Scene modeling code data
-.-.-

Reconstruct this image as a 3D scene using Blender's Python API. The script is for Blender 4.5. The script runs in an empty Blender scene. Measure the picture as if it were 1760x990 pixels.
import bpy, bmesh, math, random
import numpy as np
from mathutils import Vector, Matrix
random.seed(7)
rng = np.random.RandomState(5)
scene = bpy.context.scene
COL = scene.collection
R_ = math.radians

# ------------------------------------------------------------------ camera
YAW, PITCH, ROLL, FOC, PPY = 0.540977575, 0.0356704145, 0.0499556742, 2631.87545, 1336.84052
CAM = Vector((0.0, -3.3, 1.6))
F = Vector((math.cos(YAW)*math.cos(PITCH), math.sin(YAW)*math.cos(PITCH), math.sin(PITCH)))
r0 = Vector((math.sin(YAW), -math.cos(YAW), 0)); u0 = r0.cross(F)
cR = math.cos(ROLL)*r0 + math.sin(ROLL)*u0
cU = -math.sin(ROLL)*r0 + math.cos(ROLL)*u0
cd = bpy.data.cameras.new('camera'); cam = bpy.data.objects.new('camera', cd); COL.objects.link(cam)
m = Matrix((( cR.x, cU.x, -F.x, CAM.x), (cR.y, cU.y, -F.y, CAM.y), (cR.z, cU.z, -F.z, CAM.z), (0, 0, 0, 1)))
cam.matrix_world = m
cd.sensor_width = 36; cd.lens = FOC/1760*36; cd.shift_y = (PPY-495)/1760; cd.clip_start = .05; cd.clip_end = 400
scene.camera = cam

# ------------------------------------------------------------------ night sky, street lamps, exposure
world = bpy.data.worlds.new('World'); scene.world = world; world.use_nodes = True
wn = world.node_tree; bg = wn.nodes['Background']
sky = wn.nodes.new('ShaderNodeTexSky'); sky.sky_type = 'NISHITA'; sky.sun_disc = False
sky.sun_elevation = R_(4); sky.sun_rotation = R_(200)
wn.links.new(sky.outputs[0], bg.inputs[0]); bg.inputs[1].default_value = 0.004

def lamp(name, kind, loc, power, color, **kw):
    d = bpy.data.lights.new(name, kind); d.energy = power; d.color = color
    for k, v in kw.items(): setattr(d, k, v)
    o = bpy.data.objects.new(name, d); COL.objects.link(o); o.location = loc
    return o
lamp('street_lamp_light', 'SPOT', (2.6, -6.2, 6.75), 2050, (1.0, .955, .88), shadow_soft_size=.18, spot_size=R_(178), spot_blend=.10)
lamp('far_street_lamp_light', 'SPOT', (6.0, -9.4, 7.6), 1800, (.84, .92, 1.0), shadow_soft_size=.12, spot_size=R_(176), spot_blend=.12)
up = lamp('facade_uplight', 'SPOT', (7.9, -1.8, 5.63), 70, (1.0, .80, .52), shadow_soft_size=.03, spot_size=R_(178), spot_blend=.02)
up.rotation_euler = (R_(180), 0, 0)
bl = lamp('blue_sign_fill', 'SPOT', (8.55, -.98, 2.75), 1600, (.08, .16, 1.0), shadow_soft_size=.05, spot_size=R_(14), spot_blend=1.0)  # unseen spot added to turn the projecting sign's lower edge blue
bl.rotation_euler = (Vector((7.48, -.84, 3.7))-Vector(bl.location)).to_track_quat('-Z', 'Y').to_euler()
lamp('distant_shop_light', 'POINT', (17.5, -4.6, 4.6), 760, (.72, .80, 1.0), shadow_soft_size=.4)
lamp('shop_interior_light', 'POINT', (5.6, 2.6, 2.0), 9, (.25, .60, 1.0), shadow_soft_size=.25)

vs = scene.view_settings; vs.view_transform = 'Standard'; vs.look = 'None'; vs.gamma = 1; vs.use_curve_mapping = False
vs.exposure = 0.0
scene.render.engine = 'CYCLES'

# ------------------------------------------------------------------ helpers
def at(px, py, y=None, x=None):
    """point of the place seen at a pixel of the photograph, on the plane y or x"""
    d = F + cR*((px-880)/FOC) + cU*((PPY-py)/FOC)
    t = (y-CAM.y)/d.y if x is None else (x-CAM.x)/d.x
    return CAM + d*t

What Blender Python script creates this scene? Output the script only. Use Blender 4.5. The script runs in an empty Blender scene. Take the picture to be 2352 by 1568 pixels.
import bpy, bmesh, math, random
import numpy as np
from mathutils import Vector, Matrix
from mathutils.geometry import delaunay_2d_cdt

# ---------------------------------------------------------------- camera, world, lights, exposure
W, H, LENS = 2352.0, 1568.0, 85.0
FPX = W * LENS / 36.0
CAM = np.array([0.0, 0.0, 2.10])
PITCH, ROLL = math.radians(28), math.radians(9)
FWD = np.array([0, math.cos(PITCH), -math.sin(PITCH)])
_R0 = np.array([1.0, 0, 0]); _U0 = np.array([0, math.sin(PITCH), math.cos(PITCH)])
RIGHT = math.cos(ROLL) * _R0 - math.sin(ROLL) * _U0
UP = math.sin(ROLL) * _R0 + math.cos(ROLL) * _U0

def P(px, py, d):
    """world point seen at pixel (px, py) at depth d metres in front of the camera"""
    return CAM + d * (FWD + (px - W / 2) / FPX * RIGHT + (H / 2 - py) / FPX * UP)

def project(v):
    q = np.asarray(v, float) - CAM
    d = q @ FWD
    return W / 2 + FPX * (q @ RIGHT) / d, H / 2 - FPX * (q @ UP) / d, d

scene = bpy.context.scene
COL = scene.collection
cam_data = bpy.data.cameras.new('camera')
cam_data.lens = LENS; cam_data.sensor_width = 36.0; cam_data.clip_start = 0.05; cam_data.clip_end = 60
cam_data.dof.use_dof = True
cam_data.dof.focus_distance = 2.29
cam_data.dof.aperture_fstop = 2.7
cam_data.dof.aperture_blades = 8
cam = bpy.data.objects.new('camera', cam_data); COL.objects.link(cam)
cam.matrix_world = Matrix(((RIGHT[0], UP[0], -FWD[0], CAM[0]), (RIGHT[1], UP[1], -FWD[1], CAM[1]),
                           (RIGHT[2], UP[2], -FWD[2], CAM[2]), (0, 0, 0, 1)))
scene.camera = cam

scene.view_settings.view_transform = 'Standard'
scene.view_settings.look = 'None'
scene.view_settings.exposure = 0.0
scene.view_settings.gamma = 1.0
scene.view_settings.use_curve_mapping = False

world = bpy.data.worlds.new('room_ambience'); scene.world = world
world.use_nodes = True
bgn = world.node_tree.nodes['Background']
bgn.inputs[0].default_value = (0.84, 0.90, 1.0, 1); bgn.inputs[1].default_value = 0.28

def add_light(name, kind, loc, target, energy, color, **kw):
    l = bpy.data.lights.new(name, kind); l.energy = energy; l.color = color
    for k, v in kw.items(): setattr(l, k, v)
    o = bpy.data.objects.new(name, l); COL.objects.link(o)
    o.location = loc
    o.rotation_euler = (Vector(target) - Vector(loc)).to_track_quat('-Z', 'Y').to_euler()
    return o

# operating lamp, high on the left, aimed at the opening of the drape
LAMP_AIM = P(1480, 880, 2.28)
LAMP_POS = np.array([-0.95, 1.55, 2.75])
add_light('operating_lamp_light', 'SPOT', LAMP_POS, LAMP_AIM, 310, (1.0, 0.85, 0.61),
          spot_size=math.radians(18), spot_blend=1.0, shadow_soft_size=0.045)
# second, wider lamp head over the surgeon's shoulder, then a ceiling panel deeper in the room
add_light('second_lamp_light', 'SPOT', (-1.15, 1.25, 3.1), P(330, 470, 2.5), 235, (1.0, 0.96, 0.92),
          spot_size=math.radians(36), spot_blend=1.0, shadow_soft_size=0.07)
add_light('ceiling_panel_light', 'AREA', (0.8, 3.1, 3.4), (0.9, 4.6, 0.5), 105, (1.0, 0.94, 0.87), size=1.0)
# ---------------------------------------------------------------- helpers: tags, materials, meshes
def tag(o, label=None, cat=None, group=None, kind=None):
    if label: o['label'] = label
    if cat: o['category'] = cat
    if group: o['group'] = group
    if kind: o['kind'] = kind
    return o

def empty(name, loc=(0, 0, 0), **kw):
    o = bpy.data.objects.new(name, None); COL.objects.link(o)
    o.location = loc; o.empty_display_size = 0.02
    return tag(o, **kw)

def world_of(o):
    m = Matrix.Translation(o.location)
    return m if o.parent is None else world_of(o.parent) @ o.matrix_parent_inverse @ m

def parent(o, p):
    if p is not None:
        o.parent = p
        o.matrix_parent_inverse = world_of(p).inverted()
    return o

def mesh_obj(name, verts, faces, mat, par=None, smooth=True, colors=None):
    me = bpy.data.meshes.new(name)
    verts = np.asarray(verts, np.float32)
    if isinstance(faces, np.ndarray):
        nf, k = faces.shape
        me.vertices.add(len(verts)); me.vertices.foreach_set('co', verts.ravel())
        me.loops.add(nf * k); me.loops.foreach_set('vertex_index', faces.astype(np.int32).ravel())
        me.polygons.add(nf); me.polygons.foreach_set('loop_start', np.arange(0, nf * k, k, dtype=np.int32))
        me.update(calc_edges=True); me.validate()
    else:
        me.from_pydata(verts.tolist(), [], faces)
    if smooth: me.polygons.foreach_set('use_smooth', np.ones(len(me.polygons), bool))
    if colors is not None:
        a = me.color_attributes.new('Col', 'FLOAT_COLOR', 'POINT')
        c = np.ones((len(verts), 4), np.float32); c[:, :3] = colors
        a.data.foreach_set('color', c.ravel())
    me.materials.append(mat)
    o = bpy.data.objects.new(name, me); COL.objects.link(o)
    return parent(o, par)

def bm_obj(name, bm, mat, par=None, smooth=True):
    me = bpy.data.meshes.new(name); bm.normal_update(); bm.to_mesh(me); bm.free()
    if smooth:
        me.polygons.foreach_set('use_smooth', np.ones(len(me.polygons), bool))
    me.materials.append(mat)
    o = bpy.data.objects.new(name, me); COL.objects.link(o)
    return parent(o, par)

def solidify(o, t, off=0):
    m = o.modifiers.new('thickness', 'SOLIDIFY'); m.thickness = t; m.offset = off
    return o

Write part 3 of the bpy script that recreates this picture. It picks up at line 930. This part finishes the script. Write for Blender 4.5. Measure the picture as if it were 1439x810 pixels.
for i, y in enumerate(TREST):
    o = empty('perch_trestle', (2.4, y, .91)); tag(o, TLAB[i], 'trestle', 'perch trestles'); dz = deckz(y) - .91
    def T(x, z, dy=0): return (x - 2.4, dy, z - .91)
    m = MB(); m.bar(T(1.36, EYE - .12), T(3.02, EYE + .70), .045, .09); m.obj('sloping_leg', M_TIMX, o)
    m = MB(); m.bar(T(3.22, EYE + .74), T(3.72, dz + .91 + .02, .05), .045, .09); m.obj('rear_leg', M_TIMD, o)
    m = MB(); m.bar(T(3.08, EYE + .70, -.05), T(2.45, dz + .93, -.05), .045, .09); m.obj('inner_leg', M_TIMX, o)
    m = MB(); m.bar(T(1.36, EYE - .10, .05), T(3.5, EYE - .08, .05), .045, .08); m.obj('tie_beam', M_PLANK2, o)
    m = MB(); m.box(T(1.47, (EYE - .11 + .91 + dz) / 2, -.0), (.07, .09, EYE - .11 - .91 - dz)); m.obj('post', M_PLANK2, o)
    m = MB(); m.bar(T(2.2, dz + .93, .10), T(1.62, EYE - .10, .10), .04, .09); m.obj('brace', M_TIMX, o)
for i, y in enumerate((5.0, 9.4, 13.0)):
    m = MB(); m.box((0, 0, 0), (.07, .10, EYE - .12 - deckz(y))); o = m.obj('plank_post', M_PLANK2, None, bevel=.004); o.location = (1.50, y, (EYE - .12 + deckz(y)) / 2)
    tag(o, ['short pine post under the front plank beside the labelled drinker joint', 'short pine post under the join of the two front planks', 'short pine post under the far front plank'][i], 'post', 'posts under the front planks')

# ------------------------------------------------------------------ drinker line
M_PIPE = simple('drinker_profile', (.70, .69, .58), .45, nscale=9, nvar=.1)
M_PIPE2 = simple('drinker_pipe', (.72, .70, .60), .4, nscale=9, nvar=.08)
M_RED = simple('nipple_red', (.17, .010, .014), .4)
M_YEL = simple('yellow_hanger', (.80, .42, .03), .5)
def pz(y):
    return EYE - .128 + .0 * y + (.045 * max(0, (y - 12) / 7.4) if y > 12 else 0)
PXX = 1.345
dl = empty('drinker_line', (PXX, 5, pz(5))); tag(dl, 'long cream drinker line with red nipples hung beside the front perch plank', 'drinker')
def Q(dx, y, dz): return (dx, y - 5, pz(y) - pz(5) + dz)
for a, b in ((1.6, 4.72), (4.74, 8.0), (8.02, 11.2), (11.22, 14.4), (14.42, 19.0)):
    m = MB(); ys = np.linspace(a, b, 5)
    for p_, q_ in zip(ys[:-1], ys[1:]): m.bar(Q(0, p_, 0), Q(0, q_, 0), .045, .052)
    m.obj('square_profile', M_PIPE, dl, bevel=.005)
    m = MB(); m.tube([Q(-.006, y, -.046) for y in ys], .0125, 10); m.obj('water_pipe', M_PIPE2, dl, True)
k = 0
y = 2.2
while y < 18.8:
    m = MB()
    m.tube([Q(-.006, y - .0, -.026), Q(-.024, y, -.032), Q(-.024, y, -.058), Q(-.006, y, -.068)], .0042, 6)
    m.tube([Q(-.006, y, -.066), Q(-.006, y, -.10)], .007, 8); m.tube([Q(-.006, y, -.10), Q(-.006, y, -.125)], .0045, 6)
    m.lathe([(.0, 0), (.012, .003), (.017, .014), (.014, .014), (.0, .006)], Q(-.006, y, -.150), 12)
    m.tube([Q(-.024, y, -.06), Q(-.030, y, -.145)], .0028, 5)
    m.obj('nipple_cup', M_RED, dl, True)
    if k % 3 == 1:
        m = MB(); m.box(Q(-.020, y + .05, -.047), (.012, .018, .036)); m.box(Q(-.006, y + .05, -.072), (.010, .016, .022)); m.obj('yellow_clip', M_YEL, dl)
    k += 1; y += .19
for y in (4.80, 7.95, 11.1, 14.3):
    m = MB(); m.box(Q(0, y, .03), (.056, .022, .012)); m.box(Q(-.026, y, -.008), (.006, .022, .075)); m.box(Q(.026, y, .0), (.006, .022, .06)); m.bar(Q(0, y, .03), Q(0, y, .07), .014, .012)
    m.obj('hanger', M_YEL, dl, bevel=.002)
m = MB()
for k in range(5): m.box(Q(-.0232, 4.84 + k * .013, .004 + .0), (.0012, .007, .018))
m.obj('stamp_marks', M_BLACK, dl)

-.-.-

## Required task
Retype the entries above exactly, but only from the line containing "What Blender Python" through the line containing "from mathutils.geometry import", both included.

## Written response
What Blender Python script creates this scene? Output the script only. Use Blender 4.5. The script runs in an empty Blender scene. Take the picture to be 2352 by 1568 pixels.
import bpy, bmesh, math, random
import numpy as np
from mathutils import Vector, Matrix
from mathutils.geometry import delaunay_2d_cdt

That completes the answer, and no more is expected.